» Problem
Take the data below and repeat it exactly.

# # # # #

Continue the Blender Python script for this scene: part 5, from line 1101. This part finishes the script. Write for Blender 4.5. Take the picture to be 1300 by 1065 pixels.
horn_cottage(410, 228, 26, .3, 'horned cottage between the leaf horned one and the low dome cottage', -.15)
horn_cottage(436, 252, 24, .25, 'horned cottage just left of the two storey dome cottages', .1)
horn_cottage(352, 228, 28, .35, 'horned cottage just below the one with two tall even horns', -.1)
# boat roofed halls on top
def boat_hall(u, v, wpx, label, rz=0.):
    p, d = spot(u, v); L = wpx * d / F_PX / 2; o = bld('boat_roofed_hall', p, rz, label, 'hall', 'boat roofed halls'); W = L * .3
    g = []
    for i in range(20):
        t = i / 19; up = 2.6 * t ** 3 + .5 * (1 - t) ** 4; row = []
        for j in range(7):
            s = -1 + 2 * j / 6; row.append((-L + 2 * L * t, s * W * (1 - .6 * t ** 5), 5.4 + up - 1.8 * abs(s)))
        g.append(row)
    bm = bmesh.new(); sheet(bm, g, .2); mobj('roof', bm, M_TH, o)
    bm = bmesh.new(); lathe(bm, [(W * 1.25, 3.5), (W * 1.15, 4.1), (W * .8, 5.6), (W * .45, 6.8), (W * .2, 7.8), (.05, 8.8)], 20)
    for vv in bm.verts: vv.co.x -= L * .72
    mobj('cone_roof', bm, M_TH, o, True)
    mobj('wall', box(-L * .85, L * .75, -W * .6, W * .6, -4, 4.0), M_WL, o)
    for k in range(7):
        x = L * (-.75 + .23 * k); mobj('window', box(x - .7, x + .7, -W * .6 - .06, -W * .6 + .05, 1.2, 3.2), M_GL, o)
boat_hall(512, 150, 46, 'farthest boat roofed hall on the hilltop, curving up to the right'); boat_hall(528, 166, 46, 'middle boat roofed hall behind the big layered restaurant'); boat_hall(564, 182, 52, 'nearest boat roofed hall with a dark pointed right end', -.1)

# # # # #

» Answer to this task
Continue the Blender Python script for this scene: part 5, from line 1101. This part finishes the script. Write for Blender 4.5. Take the picture to be 1300 by 1065 pixels.
horn_cottage(410, 228, 26, .3, 'horned cottage between the leaf horned one and the low dome cottage', -.15)
horn_cottage(436, 252, 24, .25, 'horned cottage just left of the two storey dome cottages', .1)
horn_cottage(352, 228, 28, .35, 'horned cottage just below the one with two tall even horns', -.1)
# boat roofed halls on top
def boat_hall(u, v, wpx, label, rz=0.):
    p, d = spot(u, v); L = wpx * d / F_PX / 2; o = bld('boat_roofed_hall', p, rz, label, 'hall', 'boat roofed halls'); W = L * .3
    g = []
    for i in range(20):
        t = i / 19; up = 2.6 * t ** 3 + .5 * (1 - t) ** 4; row = []
        for j in range(7):
            s = -1 + 2 * j / 6; row.append((-L + 2 * L * t, s * W * (1 - .6 * t ** 5), 5.4 + up - 1.8 * abs(s)))
        g.append(row)
    bm = bmesh.new(); sheet(bm, g, .2); mobj('roof', bm, M_TH, o)
    bm = bmesh.new(); lathe(bm, [(W * 1.25, 3.5), (W * 1.15, 4.1), (W * .8, 5.6), (W * .45, 6.8), (W * .2, 7.8), (.05, 8.8)], 20)
    for vv in bm.verts: vv.co.x -= L * .72
    mobj('cone_roof', bm, M_TH, o, True)
    mobj('wall', box(-L * .85, L * .75, -W * .6, W * .6, -4, 4.0), M_WL, o)
    for k in range(7):
        x = L * (-.75 + .23 * k); mobj('window', box(x - .7, x + .7, -W * .6 - .06, -W * .6 + .05, 1.2, 3.2), M_GL, o)
boat_hall(512, 150, 46, 'farthest boat roofed hall on the hilltop, curving up to the right'); boat_hall(528, 166, 46, 'middle boat roofed hall behind the big layered restaurant'); boat_hall(564, 182, 52, 'nearest boat roofed hall with a dark pointed right end', -.1)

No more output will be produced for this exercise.